Der Wortdreher ist bewusst gesetzt. Verweigerte Sprache.
Den Anstoss - und nur diesen - zum Gedicht hast du gesetzt, durch Dein "Insistieren", ich möge schreiben.
Ich mochte aber nicht. Und so dichtete sich dies .... -- schnell war es aber auf mehreren Bedeutungsebenen unterwegs, die mich selber überraschten.
Ich habe momentan einen großen Verlust zu verarbeiten, was mir unglaublich schwer fällt.
Durch das Dichten kommen ich ein wenig an meine Gefühle heran.

liebe Grüße

Eleonore

Sufnus

Re: Zu Grunde gehn
« Antwort #4 am: Oktober 07, 2019, 18:13:58 »
Hey Eleonore!
Inkommensurabel im vom Geheimrat gebrauchten Sinn bedeutet unfasslich, nicht (mit dem Verstand) ergründbar. :) Und diese Inkommensurabilität ist ein häufiges Phänomen in der Lyrik - nicht nur in der modernen. Natürlich zeichnet sich wohl gerade die moderne Lyrik häufig durch eine gewisse Verweigerungshaltung gegenüber verstandesmäßiger Entschlüsselung aus, was häufig für Verdruss beim ungeübten Leser sorgt, aber auch für Verzweiflung bei Schülern, die von fiesen Deutschlehrern gezwungen werden, sich auf hermetische Verse "einen Reim" zu machen ("was will der Autor damit sagen?!").
Die Unentschlüsselbarkeit von Lyrik hat aber, wie das bekannte, obige Goethezitat beweist, auch schon früher ihre Anhänger gehabt und in der Tat ist ja manches Poem von Goethe interpretationsmäßig durchaus herausfordernd.
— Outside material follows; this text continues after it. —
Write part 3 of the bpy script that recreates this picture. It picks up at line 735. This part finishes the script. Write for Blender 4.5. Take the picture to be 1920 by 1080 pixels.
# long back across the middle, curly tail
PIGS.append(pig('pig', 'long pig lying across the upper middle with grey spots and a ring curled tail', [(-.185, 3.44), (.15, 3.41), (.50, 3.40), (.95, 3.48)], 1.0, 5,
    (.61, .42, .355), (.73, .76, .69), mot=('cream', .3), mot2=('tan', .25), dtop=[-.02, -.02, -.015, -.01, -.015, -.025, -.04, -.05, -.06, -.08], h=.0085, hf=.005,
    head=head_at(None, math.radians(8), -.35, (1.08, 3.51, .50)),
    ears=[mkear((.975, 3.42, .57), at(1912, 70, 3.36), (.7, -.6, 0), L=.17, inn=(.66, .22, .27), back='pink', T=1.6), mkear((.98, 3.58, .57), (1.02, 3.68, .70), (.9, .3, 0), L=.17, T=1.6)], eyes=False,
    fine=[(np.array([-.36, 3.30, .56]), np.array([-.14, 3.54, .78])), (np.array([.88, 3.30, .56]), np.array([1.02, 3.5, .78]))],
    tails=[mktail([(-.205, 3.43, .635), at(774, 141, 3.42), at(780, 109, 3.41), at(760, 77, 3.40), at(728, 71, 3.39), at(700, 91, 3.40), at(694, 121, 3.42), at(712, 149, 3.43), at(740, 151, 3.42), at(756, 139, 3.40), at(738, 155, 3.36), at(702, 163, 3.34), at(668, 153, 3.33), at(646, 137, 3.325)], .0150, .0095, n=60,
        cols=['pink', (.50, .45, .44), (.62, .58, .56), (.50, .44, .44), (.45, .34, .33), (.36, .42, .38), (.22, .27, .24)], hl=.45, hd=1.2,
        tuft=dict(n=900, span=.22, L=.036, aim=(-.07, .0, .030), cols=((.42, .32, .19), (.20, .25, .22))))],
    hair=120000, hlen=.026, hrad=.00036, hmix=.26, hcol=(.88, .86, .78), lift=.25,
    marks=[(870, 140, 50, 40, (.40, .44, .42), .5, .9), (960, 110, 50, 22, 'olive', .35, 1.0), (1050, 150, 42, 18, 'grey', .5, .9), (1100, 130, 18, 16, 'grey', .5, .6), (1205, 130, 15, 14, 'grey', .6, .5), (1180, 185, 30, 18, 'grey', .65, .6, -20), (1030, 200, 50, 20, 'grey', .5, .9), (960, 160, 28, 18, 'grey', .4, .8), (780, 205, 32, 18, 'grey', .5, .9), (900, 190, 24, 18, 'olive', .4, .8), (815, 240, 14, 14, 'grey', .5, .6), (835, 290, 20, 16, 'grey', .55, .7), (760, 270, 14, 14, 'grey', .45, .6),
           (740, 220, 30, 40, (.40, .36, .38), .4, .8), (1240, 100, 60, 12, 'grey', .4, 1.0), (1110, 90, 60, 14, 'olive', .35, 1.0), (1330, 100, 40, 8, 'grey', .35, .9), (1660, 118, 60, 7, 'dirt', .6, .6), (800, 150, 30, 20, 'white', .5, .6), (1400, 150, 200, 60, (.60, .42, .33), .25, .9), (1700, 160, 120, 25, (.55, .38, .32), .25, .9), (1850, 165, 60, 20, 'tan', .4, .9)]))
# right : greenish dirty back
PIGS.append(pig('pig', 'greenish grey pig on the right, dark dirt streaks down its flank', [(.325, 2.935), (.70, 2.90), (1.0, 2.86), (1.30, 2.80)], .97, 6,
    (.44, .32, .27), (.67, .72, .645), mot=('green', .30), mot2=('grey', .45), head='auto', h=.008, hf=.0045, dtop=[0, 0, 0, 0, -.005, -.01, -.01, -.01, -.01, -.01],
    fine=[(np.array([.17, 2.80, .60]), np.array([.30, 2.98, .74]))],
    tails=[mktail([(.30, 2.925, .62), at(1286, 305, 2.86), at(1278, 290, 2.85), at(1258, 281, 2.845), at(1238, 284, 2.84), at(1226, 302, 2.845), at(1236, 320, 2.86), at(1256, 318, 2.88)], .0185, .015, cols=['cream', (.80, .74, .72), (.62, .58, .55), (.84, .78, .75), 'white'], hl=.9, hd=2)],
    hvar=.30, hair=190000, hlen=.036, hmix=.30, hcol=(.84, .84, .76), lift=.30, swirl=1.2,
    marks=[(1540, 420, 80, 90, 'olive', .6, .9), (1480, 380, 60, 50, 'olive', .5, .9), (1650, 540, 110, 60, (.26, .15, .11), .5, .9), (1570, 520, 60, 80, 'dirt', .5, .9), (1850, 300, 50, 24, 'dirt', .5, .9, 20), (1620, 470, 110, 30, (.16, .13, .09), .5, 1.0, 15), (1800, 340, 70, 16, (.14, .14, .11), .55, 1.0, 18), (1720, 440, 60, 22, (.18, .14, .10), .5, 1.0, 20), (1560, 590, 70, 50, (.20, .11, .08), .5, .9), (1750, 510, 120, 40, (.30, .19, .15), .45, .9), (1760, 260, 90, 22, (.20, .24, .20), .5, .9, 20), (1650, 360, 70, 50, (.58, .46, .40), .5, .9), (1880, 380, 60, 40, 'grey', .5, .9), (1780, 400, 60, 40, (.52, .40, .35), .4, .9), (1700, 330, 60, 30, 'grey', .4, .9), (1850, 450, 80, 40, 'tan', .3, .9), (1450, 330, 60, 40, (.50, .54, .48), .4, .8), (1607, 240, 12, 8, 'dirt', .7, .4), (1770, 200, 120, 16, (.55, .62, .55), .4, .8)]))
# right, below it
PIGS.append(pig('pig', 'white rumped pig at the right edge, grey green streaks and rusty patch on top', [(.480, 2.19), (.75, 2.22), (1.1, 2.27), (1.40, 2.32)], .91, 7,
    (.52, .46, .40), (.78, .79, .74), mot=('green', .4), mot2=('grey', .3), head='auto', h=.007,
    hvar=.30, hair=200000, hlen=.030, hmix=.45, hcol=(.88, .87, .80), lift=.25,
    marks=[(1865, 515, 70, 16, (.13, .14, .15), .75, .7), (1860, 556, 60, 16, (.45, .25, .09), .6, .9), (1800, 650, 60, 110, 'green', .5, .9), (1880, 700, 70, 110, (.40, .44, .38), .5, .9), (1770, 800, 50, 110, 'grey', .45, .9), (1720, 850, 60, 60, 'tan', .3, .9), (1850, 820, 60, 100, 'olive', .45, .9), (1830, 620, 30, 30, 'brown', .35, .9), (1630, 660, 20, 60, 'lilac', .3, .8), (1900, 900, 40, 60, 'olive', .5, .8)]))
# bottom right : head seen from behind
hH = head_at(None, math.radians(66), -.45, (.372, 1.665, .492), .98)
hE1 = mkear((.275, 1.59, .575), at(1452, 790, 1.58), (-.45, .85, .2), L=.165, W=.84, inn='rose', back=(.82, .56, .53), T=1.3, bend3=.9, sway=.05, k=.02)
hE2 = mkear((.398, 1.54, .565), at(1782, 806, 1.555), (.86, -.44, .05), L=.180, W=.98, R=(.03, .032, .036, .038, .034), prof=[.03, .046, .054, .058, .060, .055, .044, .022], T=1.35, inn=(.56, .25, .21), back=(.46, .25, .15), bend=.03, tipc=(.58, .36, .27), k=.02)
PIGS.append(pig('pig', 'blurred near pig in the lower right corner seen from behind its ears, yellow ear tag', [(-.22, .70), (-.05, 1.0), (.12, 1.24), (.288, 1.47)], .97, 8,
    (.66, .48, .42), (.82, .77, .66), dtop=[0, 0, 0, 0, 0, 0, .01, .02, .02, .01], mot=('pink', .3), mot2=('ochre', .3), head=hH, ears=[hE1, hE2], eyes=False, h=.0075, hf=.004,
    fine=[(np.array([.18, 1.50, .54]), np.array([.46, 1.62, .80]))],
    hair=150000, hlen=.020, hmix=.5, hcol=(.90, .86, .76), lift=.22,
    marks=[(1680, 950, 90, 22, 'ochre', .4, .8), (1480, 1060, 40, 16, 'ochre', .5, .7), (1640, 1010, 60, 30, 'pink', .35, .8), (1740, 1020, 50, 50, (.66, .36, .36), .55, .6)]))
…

Aber man kann viel weiter zurückgehen... zur Nonsenslyrik beispielsweise, die sich großer Beliebtheit erfreut wohl seit es Gedichte gibt - man denke an die mittelalterlichen Fatrasien (siehe Wikipedia)... aber ich schweife ab... ;)
Bei Deinen Zeilen haben wir es natürlich nicht mit hermetischer (also völlig unentschlüsselbarer) Lyrik zu tun, aber es wird offenkundig kein kohärentes Bild beschrieben oder eine Begebenheit erzählt, sondern es werden Fragmente und Einzelelemente aneinander gereiht, die allerdings durchaus nicht unverbunden nebeneinander stehen (wie beim expressionistischen Reihungsstil), sondern assoziativ mit einander verknüpft sind, wenn man einmal von den Schwalben absieht, die ein neues Element einfügen und der Bernsteinkette, die mit dem Thema "Schatz" zumindest nur sehr locker korrespondiert.
Wie ich sagte, mir gefällt das sehr! :)
Lg,
S.
« Letzte Änderung: Oktober 07, 2019, 20:00:12 von Sufnus »

Eleonore

  • Gast
Re: Zu Grunde gehn
« Antwort #5 am: Oktober 12, 2019, 20:48:33 »
Hallo Sufnus
und Danke für Deine Erläuterung.

Dass Lyrik nicht mit dem Verstand zu begreifen ist,
habe ich schon oft erlebt.
Es scheint mir manchmal gar,
als wäre es eine Art Landkarte,
die über die herkömmliche Welt gelegt würde und dort ihre ganz eigenen Bezüge entwickele.

Ähnliches empfand ich mal,
als ich ein Traumtagebuch, das ich sehr pflichtbewusst und regelmässig geführt hatte über Jahre hinweg,
lange Zeit später nochmal las.

Danke für Deine nochmalige Würdigung jedenfalls.